DPP fields joint candidate for Chiayi election

JOINING FORCES Local supporters voiced worries that if both candidates compete with the KMT's Wong Chung-chun, Wong might edge out both of his rivals

By Joyce Huang  /  STAFF REPORTER

Although the DPP held primary elections in April to select its candidate for the Chiayi County commissioner's race, the party yesterday succumbed to the realities of local factional politics, and agreed to field a joint candidate.

They are its own Ho Chia-jong (何嘉榮) or independent Chen Ming-wen (陳明文).

"Both Ho and Chen agree that opinion polls should be conducted by three pollsters on Sept. 19 and Sept. 20 to decide the joint candidacy," Wu Nai-jen (吳乃仁), the party's secretary general, said yesterday. He added that local supporters had voiced worries that if both Ho and Chen compete with the KMT's Wong Chung-chun (翁重鈞), Wong might edge out both of his rivals.

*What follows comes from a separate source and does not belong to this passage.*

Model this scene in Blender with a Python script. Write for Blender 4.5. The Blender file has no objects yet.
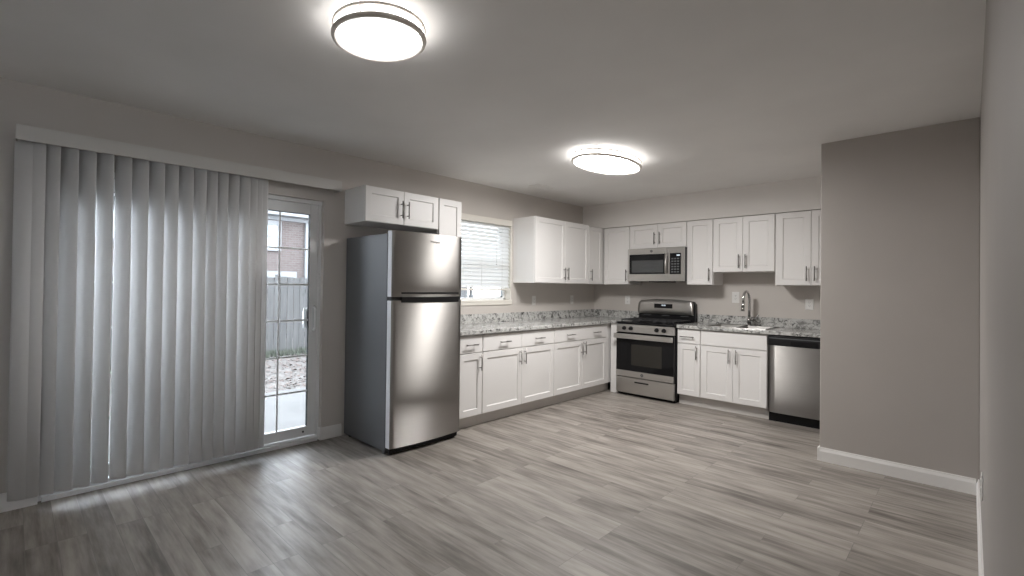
import bpy, bmesh, math, random
from mathutils import Vector, Matrix

random.seed(7)
S = bpy.context.scene
C = S.collection
PI = math.pi
R = math.radians

# ------------------------------------------------------------------ camera
F, U0, V0 = 478.267, 464.205, 281.983
cam_d = bpy.data.cameras.new('camera')
cam = bpy.data.objects.new('camera', cam_d)
C.objects.link(cam)
cam_d.sensor_fit = 'HORIZONTAL'
cam_d.sensor_width = 36.0
cam_d.lens = F / 1024 * 36
cam_d.shift_x = (512 - U0) / 1024
cam_d.shift_y = (V0 - 288) / 1024
cam_d.clip_start = 0.01
cam_d.clip_end = 200
yaw, pit, rol = R(46.6437), R(0.5787), R(0.7285)
fwd = Vector((-math.sin(yaw) * math.cos(pit), math.cos(yaw) * math.cos(pit), math.sin(pit)))
r0 = Vector((math.cos(yaw), math.sin(yaw), 0))
u0 = r0.cross(fwd)
rv = r0 * math.cos(rol) + u0 * math.sin(rol)
uv = -r0 * math.sin(rol) + u0 * math.cos(rol)
M = Matrix((rv, uv, -fwd)).transposed().to_4x4()
M.translation = Vector((3.7986, 0, 1.3181))
cam.matrix_world = M
S.camera = cam

# ------------------------------------------------------------------ world and exposure
S.view_settings.view_transform = 'Standard'
S.view_settings.look = 'None'
S.view_settings.exposure = 0.2
S.view_settings.gamma = 1.0
S.view_settings.use_curve_mapping = False
W = bpy.data.worlds.new('overcast_sky')
S.world = W
W.use_nodes = True
bgn = W.node_tree.nodes['Background']
bgn.inputs['Color'].default_value = (0.86, 0.905, 1.0, 1)
bgn.inputs['Strength'].default_value = 8.5
LAMP = 50.0           # emission of the ceiling light diffusers: flat lens
LAMP_SIDE = 11.5       # and drum side
LAMP_COL = (1.0, 0.978, 0.958, 1)
S.cycles.use_denoising = True
S.cycles.max_bounces = 10
S.cycles.diffuse_bounces = 6
S.cycles.transparent_max_bounces = 16
S.cycles.sample_clamp_indirect = 6.0

# ------------------------------------------------------------------ room numbers
H = 2.478
B = 6.217
WX = 3.8397
PX, PY = 2.990, 4.606      # partition
YN = -2.6                  # wall behind the camera
TW = 0.14

# ------------------------------------------------------------------ materials
def mat(name, col, rough=0.5, metal=0.0, **kw):
    m = bpy.data.materials.new(name)
    m.use_nodes = True
    b = m.node_tree.nodes['Principled BSDF']
    b.inputs['Base Color'].default_value = (*col, 1)
    b.inputs['Roughness'].default_value = rough
    b.inputs['Metallic'].default_value = metal
    for k, v in kw.items():
        b.inputs[k].default_value = v
    return m

def nodes(m):
    nt = m.node_tree
    return nt, nt.nodes['Principled BSDF'], lambda t: nt.nodes.new(t), nt.links.new

def ramp(nt, stops, interp='LINEAR'):
    n = nt.nodes.new('ShaderNodeValToRGB')
    n.color_ramp.interpolation = interp
    els = n.color_ramp.elements
    while len(els) > 1:
        els.remove(els[-1])
    els[0].position, els[0].color = stops[0][0], (*stops[0][1], 1)
    for p, c in stops[1:]:
        e = els.new(p)
        e.color = (*c, 1)
    return n

def paint(name, col, rough=0.6, bump=0.02, var=0.04):
    """wall paint with a faint roller texture"""
    m = mat(name, col, rough)
    nt, b, N, L = nodes(m)
    tc = N('ShaderNodeTexCoord')
    n1 = N('ShaderNodeTexNoise'); n1.inputs['Scale'].default_value = 1.3; n1.inputs['Detail'].default_value = 3
    L(tc.outputs['Object'], n1.inputs['Vector'])
    r = ramp(nt, [(0.3, tuple(c * (1 - var) for c in col)), (0.7, tuple(c * (1 + var) for c in col))])
    L(n1.outputs['Fac'], r.inputs['Fac']); L(r.outputs['Color'], b.inputs['Base Color'])
    n2 = N('ShaderNodeTexNoise'); n2.inputs['Scale'].default_value = 160; n2.inputs['Detail'].default_value = 2
    L(tc.outputs['Object'], n2.inputs['Vector'])
    bp = N('ShaderNodeBump'); bp.inputs['Strength'].default_value = bump; bp.inputs['Distance'].default_value = 0.002
    L(n2.outputs['Fac'], bp.inputs['Height']); L(bp.outputs['Normal'], b.inputs['Normal'])
    return m

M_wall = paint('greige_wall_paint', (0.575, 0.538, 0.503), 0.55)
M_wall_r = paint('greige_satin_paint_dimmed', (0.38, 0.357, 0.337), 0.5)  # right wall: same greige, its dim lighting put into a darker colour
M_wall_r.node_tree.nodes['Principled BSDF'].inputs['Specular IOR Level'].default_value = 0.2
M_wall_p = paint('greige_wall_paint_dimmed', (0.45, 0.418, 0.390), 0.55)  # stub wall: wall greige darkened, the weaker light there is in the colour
M_ceil = paint('white_ceiling_paint', (0.82, 0.81, 0.795), 0.8)
M_soffit = paint('pale_soffit_paint', (0.82, 0.795, 0.77), 0.6)
M_trim = mat('white_trim_paint', (0.80, 0.785, 0.765), 0.4)
M_cab = paint('white_cabinet_lacquer', (0.80, 0.785, 0.772), 0.38, 0.0, 0.01)
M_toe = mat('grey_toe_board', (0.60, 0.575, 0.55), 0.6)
M_vinyl = mat('white_vinyl', (0.74, 0.745, 0.745), 0.4)
M_cream = mat('cream_blind_rail', (0.74, 0.71, 0.65), 0.45)
M_plastic = mat('white_plastic', (0.78, 0.77, 0.75), 0.35)
M_slot = mat('dark_slot', (0.03, 0.03, 0.03), 0.6)
M_nickel = mat('brushed_nickel', (0.27, 0.26, 0.248), 0.32, 1.0)
M_ringm = mat('satin_nickel_ring', (0.88, 0.83, 0.78), 0.45, 0.2)
M_chrome = mat('chrome', (0.62, 0.62, 0.62), 0.12, 1.0)
M_black = mat('black_enamel', (0.012, 0.012, 0.013), 0.22)
M_blackp = mat('black_plastic', (0.015, 0.015, 0.016), 0.45)
M_iron = mat('cast_iron', (0.02, 0.02, 0.022), 0.6)
M_glassblk = mat('black_oven_glass', (0.008, 0.008, 0.009), 0.06)
M_ovenwin = mat('tinted_oven_window', (0.03, 0.028, 0.024), 0.05)
M_mwwin = mat('microwave_window_mesh', (0.055, 0.058, 0.06), 0.12)
M_fridge_side = mat('grey_fridge_side', (0.118, 0.121, 0.127), 0.42)
M_gasket = mat('pale_door_edge', (0.80, 0.81, 0.84), 0.4)
M_mark = mat('dark_emblem', (0.06, 0.06, 0.065), 0.4)
M_keys = mat('grey_key_print', (0.10, 0.105, 0.11), 0.5)

for _m in (M_black, M_glassblk, M_ovenwin, M_blackp): _m.node_tree.nodes['Principled BSDF'].inputs['Specular IOR Level'].default_value = 0.2
def steel(name, col=(0.40, 0.384, 0.367), rough=0.54, aniso=1.0, rot=0.0):
    m = mat(name, col, rough, 1.0)
    nt, b, N, L = nodes(m)
    b.inputs['Anisotropic'].default_value = aniso
    b.inputs['Anisotropic Rotation'].default_value = rot
    tg = N('ShaderNodeCombineXYZ'); tg.inputs['Z'].default_value = 1.0   # brushed sideways: highlights stretch up and down
    L(tg.outputs[0], b.inputs['Tangent'])
    tc = N('ShaderNodeTexCoord'); mp = N('ShaderNodeMapping')
    mp.inputs['Scale'].default_value = (2, 2, 400)
    L(tc.outputs['Object'], mp.inputs['Vector'])
    n = N('ShaderNodeTexNoise'); n.inputs['Scale'].default_value = 2.0; n.inputs['Detail'].default_value = 4
    L(mp.outputs['Vector'], n.inputs['Vector'])
    r = ramp(nt, [(0.3, (rough * 0.9,) * 3), (0.7, (rough * 1.12,) * 3)])
    L(n.outputs['Fac'], r.inputs['Fac']); L(r.outputs['Color'], b.inputs['Roughness'])
    return m
M_steel = steel('brushed_stainless')
M_steel_s = steel('satin_stainless', (0.54, 0.525, 0.505), 0.36, 0.7)

def emit(name, col, strength):
    m = bpy.data.materials.new(name); m.use_nodes = True
    nt = m.node_tree
    nt.nodes.clear()
    e = nt.nodes.new('ShaderNodeEmission'); e.inputs['Color'].default_value = col; e.inputs['Strength'].default_value = strength
    o = nt.nodes.new('ShaderNodeOutputMaterial'); nt.links.new(e.outputs[0], o.inputs[0])
    return m
M_lamps = [(emit('lit_diffuser', LAMP_COL, LAMP * q), emit('lit_drum_side', LAMP_COL, LAMP_SIDE)) for q in (0.42, 1.50)]
M_clock = emit('lit_clock_display', (0.8, 0.9, 1.0, 1), 0.7)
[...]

"If non-KMT political forces can cooperate and integrate [into a faction], we stand a better chance of winning the election," Secretary-General to the President Yu Shyi-kun said. He said that President Chen Shui-bian (陳水扁) had also expressed concern that local DPP supporters' votes were likely to be divided, which could jeopardize the party's prospects of victory.

Cabinet Secretary-General Chiou I-jen (邱義仁) said that the move was intended to allow Chiayi's political factions to join forces and to develop sound party politics in the county.

Yu, however, yesterday denied that pressure from the Presidential Office and the Cabinet had been brought to bear on Ho since his candidacy should have long been guaranteed by the DPP. In response to Yu's denial, Ho said that it was a decision made by high-ranking party officials and, "I am not happy, but I am willing to accept the arrangement."

Reinforcing his confidence in winning the opinion polls, Ho told reporters that independent candidate Chen had placed a distant third in a recent opinion poll.

Pressed by the media yesterday, the DPP refused to confirm whether Chen, a former KMT member, would represent the DPP in the race if he beats Ho in the polls.

"We'll see what the poll findings are before we decide how to deal with the joint candidacy," Wu said, adding that Ho would not face any disciplinary treatment for withdrawing his sole candidacy for the party since the party's Central Standing Committee yesterday gave its go-ahead for the proposal.

Wu said the party's regulations allowed candidates to withdraw from the elections if the party's Central Executive Committee ruled not to dispute the decision.

Chen yesterday said that, if he wins the opinion polls, he might join the DPP if the party allowed him to run as its candidate. He also added that most of his supporters were actually DPP supporters and that he and Ho therefore shared a similar voter base.

A high-ranking DPP official, however, yesterday told the Taipei Times that, "Everything has been settled and the DPP's Ho is not likely to lose the candidacy," but refused to elaborate further.

Upon learning of the DPP's decision, the KMT's Wong yesterday said he suspected that a deal had been made between Ho and Chen in exchange for the joint candidacy decision, saying: "This whole poll thing is only fooling voters into believing some kind of fair arrangement will be made."